Sleep – Giza Butler (2018)

When it comes to Sleep, regular career rhythms don’t apply. Ever since the stoner doom trio disbanded following the rejection of their epic hour-long track Dopesmoker by its label, the band have made it a point of doing things at their own pace. So of course Sleep’s surprise-dropped 2018 record The Sciences showcases not only a new approach for the band, but some of their best material to date. Giza Butler is one of the album’s standout tracks, telling the tale of a medieval hobo warlord of all her surveys living under an overpass in a weed-fuelled rage. Amen.

Faith No More – Separation Anxiety (2015)

It would’ve been easy for Faith No More to write an album entirely of lounge-influenced stoner rock ballads on 2015's Sol Invictus, given the projects of its members during their hiatus. But Separation Anxiety was a reminder to fans that the band hadn’t lost their sludgy side, fuelled by a Melvins-ish main riff and gallop. Mike Patton does his part, rhythmically shrieking and whispering with his trademarked rabidity. The result is one of the heavier tracks the band have ever done, and proof that sometimes absence makes the heart grow darker.

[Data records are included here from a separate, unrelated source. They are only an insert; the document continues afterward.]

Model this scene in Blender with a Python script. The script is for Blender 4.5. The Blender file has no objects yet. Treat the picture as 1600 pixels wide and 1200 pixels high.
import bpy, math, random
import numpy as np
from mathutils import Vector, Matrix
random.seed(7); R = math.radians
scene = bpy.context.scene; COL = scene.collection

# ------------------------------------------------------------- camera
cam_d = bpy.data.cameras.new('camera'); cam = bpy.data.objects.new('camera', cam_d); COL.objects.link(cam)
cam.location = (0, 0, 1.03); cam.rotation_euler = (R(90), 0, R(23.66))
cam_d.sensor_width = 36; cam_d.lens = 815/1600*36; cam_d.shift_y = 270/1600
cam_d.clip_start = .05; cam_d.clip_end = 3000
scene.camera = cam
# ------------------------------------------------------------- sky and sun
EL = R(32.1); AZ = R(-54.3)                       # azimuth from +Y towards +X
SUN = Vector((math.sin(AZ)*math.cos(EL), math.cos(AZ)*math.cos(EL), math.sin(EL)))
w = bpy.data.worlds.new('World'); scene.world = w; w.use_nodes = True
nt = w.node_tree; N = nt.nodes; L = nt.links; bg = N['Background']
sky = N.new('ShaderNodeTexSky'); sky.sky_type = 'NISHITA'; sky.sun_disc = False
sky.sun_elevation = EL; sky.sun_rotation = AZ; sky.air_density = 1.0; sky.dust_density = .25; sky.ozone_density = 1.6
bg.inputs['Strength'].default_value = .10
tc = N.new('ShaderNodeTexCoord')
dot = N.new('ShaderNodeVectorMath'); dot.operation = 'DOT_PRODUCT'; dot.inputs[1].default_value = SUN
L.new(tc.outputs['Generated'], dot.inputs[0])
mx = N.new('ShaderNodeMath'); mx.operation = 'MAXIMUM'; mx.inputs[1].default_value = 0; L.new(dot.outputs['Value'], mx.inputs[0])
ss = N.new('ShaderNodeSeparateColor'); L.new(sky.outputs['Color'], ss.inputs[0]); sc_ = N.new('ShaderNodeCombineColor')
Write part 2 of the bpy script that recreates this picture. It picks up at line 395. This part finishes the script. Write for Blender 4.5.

Iron Maiden – The Book Of Souls (2015)

There’s never been a moment where Iron Maiden truly fell off, but 2015’s The Book Of Souls was an especially huge album for the NWOBHM pioneers. And the title-track proves it, illustrating why Maiden have remained such a driving force in their genre. While the song has all the ambitious, high-flying wonder that Bruce Dickinson has made his calling card, it still relies on the band’s most valuable resource: a central riff that the listener just can’t get out of their head. While plenty of bands have proved that they can still hang later in their careers, only a handful have continued making bangers like this.